I know some white people are going to come out to tell me how racist this article supposedly is and how I’m painting white people with a broad brush. Here’s the deal. White people, for more years than you care to admit, have painted black people with a broad brush, turning us into one huge, cracked, malformed monolith of black pathology in which only white people can fix. So, it shouldn’t take a whole lot of smarts to realize that black people will likely have a major issue with that.

Frankly, I’m tired and really, I don’t give a shit. Since most white people see us as monolith, don’t act shocked when black people, or any other people of color, do the same thing. We’re just picking up on their method of thinking. Sucks, doesn’t it?

 

I’m not irritated over slavery, something that happened before any of us was born, the usual excuse why I write what I write. White folks need to get it through their heads that many of us are upset about the shit that’s happening NOW! The events I wrote did not happen during slavery, as if that’s the only horrific event white people seem to remember concerning black folks’ oppression. It happened on the week of August 3rd 2014.

These stories illustrate that white people still have a huge problem with black people. Even if they mask the problem by using crime states and the lame ass ‘black culture’ nonsense, it all boils down to one simple truth: We’re black, and they hate that.

Before you – the ones who believe that I’m wrong and downright evil for writing this – comment and call me and(or) this article racist, let me break something down.

 

Normally, when you hurt someone in some way, the ideal and humane thing to do is to listen to what’s wrong. Don’t talk. Just listen, or in this case, read. And take it all in carefully without judgments, preconceived notions or prejudices. You know what you did was wrong. And as an added gesture, you make it up with that person. You try to make it right with that person. You fix what you broke as best as you can. And soon, a strong possibility that everything’s cool will surface. It could happen.

White people, as good as they claim to be, will look at the three aforementioned stories and will be pissed off. They will see this is proof that this society still has a long way to go to remedy its problem with racism. Instead, I have a heavy feeling I will get the following kinds of reactions:

 

When it comes to race and the plight of black people, we instead get a thrashing down. We have our conversations taken over for the sake of those who are not serious making it about themselves and their fragile feelings. Either that, or we are told to shut up and get over it. Or we are told how race is a big deal by people who are agitated over the mere mentioning of the subject.

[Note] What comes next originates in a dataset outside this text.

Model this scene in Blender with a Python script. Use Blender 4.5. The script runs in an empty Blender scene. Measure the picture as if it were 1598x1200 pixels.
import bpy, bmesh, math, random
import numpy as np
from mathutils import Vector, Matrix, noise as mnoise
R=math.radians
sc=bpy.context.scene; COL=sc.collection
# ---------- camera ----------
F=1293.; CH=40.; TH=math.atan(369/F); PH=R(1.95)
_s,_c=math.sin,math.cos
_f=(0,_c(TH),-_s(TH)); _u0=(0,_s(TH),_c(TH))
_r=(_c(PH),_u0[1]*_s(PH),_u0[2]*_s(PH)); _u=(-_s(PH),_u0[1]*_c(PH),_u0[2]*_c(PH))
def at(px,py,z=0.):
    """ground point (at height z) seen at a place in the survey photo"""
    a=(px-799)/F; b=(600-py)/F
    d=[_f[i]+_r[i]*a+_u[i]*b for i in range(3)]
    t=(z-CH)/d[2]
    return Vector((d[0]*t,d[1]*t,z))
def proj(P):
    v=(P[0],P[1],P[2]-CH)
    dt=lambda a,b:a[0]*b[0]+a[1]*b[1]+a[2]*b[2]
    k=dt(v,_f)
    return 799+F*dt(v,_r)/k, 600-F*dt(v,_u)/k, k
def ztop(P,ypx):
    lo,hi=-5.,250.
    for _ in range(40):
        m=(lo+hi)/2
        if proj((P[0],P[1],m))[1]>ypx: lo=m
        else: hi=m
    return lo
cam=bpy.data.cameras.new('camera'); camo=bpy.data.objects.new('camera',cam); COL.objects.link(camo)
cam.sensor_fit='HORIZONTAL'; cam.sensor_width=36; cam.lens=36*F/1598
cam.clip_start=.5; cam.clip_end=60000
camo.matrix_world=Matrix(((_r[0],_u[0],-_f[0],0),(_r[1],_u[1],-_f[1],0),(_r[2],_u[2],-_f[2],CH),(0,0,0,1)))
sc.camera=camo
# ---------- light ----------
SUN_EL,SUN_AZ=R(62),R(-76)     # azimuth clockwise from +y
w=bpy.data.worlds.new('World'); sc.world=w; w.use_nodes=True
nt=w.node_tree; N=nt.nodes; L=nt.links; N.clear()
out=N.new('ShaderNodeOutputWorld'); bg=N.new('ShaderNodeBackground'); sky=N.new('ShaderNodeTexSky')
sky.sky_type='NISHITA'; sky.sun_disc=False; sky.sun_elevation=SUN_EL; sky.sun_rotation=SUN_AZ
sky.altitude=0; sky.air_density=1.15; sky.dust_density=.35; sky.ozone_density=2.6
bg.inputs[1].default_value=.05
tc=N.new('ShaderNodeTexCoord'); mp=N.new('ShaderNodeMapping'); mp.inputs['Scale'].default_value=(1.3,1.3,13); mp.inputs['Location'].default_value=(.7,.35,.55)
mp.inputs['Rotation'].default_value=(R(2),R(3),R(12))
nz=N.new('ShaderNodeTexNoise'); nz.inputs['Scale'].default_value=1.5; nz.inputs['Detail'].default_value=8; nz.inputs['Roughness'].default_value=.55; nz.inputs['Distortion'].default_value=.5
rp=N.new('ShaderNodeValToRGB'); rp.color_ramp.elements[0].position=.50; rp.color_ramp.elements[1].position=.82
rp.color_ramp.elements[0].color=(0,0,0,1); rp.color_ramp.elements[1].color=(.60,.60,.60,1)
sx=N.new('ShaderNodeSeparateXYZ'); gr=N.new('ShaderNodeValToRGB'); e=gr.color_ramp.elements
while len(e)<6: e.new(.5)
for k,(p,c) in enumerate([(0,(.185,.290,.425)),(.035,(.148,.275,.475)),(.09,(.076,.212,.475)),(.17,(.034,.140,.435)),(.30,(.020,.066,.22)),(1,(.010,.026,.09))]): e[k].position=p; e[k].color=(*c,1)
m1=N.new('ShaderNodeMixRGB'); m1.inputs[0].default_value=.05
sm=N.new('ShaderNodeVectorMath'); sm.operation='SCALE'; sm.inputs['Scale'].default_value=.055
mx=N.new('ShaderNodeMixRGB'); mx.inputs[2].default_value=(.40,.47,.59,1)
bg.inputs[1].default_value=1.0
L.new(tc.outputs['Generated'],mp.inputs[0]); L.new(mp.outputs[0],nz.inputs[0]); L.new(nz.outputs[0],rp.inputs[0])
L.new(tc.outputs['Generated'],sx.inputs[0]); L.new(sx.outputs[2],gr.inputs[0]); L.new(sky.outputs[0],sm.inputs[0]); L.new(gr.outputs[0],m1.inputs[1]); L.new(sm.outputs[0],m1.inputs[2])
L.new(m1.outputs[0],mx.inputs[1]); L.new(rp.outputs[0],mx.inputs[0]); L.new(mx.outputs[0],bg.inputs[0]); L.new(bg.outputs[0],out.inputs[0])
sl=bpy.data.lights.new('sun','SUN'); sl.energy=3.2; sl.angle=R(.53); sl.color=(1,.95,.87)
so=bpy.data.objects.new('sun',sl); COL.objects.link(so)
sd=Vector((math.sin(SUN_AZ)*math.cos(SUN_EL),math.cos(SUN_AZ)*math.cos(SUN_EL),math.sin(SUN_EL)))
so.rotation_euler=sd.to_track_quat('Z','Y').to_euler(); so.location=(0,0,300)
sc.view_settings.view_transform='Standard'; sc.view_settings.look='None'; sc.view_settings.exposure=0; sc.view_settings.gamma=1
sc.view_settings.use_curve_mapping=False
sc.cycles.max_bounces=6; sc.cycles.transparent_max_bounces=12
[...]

We are made out to be crazy and are even cursed out. We are accused of being the very people that harmed us in the first place. Racists. We are called horrible names. We are made to feel guilty for bringing it up and feeling emotional about it. We are even beaten or killed if things get that extreme. And you don’t have to be in a hate group to inflict this kind of damage.

 

The propaganda will continue. Interpersonal racism will persist while institutional racism continues. We will probably see racist app by white people along with other forms of technological racism. The criminal injustice will keep gobbling up black bodies and the public will see it as ‘justice’. More cops will be one of the many causes of our shortening lifespan in this nation, and the public will support it believing that black people murdered by police deserved to die. More and more history books will write out our history, including slavery, while promoting their brand of white heroism. The media will find more and more images supporting negative stereotypes of us due to popular demand, and the audience will take them as the gospels of truth while showing an endless stream of white goodness. Politicians will continue to both ignore our issues or blame America’s problems on us, and they will end up getting votes.

Yet, white people will still wonder why we’re upset. And when we tell them, they still refuse to get it.